At night, in the cell again, Louie awaited dinner, eaten alone in the dark. Then he just sat there. He wasn’t permitted to speak, whistle, sing, tap, read, or look out his window. There was another inspection outside, another haranguing, and then the uneasy pause of night, the pacing of the guards, before the dawn again brought shouting and running and the thud of clubs.

——

At Ofuna, as at the scores of POW camps scattered throughout Japan and its conquests, the men used for guard duty were the dregs of the Japanese military. Many had washed out of regular soldierly life, too incompetent to perform basic duties. Quite a few were deranged. According to captives, there were two characteristics common to nearly all Ofuna guards. One was marked stupidity.

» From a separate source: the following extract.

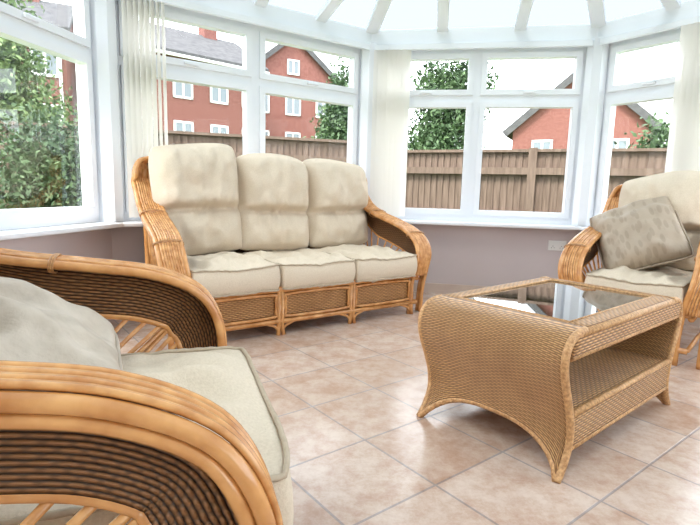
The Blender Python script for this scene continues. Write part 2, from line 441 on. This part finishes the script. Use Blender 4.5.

The other was murderous sadism.

In the Japanese military of that era, corporal punishment was routine practice. “Iron must be beaten while it’s hot; soldiers must be beaten while they’re fresh” was a saying among servicemen. “No strong soldiers,” went another, “are made without beatings.” For all Japanese soldiers, especially low-ranking ones, beating was inescapable, often a daily event. It is thus unsurprising that camp guards, occupying the lowest station in a military that applauded brutality, would vent their frustrations on the helpless men under their authority. Japanese historians call this phenomenon “transfer of oppression.”

This tendency was powerfully reinforced by two opinions common in Japanese society in that era. One held that Japanese were racially and morally superior to non-Japanese, a “pure” people divinely destined to rule. Just as Allied soldiers, like the cultures they came from, often held virulently racist views of the Japanese, Japanese soldiers and civilians, intensely propagandized by their government, usually carried their own caustic prejudices about their enemies, seeing them as brutish, subhuman beasts or fearsome “Anglo-Saxon devils.” This racism, and the hatred and fear it fomented, surely served as an accelerant for abuse of Allied prisoners.